Website Privacy Policies: Do I Need One?

Your website is designed and you’re ready to unleash it to the world. So now you may be thinking, “should I have an attorney draft up a user agreement?” It’s a standard inquiry with a complex answer, but the best short reply is, “Yes, if you want to cover your butt and optimize your site.” Besides, if you operate an online marketplace or a website that caters to children, user agreements are essential.

The number of phrases in the English language for “online user agreements” or “online privacy policies” rivals the number of words Eskimos have for snow. Terms of services, privacy statements, and acceptable use policies are all considered user agreements. No matter what it’s called, they’re the stipulations a user agrees to when accessing a website or online service or piece of software. Think of it as the proverbial fine print.

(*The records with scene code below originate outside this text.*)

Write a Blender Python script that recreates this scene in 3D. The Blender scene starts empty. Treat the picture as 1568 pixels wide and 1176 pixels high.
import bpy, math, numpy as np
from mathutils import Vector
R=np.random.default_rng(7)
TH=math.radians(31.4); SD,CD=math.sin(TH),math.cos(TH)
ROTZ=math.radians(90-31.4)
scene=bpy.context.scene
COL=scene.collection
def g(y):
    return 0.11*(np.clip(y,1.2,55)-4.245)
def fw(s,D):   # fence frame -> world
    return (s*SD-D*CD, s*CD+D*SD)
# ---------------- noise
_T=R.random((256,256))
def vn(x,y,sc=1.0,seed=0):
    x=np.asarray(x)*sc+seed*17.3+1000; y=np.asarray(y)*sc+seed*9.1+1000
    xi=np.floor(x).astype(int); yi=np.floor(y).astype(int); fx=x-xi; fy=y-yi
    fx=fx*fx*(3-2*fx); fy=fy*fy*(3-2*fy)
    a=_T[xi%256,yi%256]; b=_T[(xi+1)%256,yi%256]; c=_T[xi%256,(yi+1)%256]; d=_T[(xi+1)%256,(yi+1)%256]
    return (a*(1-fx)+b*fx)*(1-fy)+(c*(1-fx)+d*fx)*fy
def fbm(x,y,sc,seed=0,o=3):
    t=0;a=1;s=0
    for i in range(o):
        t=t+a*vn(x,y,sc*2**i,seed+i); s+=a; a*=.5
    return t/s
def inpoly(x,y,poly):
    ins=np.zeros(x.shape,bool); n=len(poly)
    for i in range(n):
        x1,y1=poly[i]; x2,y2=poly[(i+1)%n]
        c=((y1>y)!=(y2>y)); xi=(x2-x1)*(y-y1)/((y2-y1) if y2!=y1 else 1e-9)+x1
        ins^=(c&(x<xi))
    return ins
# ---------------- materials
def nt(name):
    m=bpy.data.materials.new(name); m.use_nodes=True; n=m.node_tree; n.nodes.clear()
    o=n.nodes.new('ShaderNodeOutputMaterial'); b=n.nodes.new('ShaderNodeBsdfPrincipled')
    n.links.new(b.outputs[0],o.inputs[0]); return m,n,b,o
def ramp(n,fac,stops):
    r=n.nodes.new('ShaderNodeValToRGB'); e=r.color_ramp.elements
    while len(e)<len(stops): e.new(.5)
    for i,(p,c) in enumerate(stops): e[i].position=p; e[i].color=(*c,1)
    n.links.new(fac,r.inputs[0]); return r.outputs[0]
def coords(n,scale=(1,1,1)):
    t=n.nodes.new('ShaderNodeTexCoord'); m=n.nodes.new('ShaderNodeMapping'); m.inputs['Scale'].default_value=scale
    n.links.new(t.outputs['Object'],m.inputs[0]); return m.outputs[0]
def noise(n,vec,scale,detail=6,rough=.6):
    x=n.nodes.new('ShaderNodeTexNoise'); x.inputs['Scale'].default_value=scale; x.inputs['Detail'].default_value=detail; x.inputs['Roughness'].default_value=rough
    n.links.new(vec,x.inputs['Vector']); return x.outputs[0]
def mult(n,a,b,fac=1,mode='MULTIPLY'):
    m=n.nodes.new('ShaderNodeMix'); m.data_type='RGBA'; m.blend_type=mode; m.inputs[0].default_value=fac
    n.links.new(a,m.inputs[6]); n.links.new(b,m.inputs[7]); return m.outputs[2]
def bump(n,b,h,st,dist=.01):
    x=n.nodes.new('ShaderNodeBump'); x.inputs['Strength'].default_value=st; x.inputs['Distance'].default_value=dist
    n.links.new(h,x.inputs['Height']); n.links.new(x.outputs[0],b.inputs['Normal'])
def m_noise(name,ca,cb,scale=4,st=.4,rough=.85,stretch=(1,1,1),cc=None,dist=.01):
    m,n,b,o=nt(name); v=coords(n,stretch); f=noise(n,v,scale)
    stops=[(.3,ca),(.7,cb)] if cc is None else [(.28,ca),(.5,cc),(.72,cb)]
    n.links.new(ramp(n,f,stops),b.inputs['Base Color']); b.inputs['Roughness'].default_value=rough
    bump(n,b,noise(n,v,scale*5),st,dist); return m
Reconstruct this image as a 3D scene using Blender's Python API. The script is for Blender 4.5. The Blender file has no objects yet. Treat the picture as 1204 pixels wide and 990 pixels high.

I just Have A Small Website, Do I Really Need An Online Privacy Policy?

You may be thinking, “But I just have a little website that hardly anybody visits, I don’t need one.” The truth is, even a blog that hangs out in digital no man’s land really should have a basic disclaimer that absolves the owner of liability with regards to comments other people post on the website. And believe it or not, many SEO-gurus have proved that search engines award agreement-sporting sites with slightly higher SERPs.

Also, several behavioral studies have shown that the average Joe or Jane has more trust in websites with posted user and privacy policies than those that don’t — just knowing it exists puts potential purchasers at ease. A user agreement won’t be your golden ticket to the front page of Google, but every little bit of on-page computer privacy filter and SEO helps.

Licensing terms are a wise thing to delineate in terms of service agreement. It lets visitors know if they can copy information found on your site. If it doesn’t matter to you that people steal content from your site and put it elsewhere on the Web, let that fact be known in your terms of service statement. On the flip side, if you want to fully protect the content on your site, it’s important to delineate your copyright and trademark restrictions in a user agreement. To guard against online cyber libel claims, posting a content liability disclaimer is also a smart choice.

To avoid the wrath of the FTC, anybody operating an e-commerce website should have a conspicuous user agreement that outlines the terms and conditions of sales. The law, however, disallows you from randomly making up your own sales agreement. It needs to adhere to pertinent state and federal laws.

For those who conduct business in the European Union, Safe Harbor regulations must also be outlined in a user agreement. Product and brand affiliates must also disclose this point in an accessible user agreement.

As online regulations and statues continue to change, the value of having an appropriate user agreement on your website increases. Though it’s a little bit sad to say, the lawless Wild West Web days are a thing of the past. Politicians are eager to prove their tech-savvy creds are hell-bent on passing aggressive online consumer protection statutes. This means that if you want your business to keep chugging along, you have to protect it with an Internet-lawyer-drafted user agreement.

Online Privacy Policies: They Could Save Your Company Money and Headaches

Companies are also starting to use service and product agreements in creative ways. In fact, Sony recently restructured their PlayStation terms of use to bar users from joining a class action against the company. (Yes, it can be done!) As a way to make their online environments more enjoyable for all players, Massively multiplayer online role-playing games are also starting to update their user agreements to prohibit the use of bigoted language in their virtual worlds.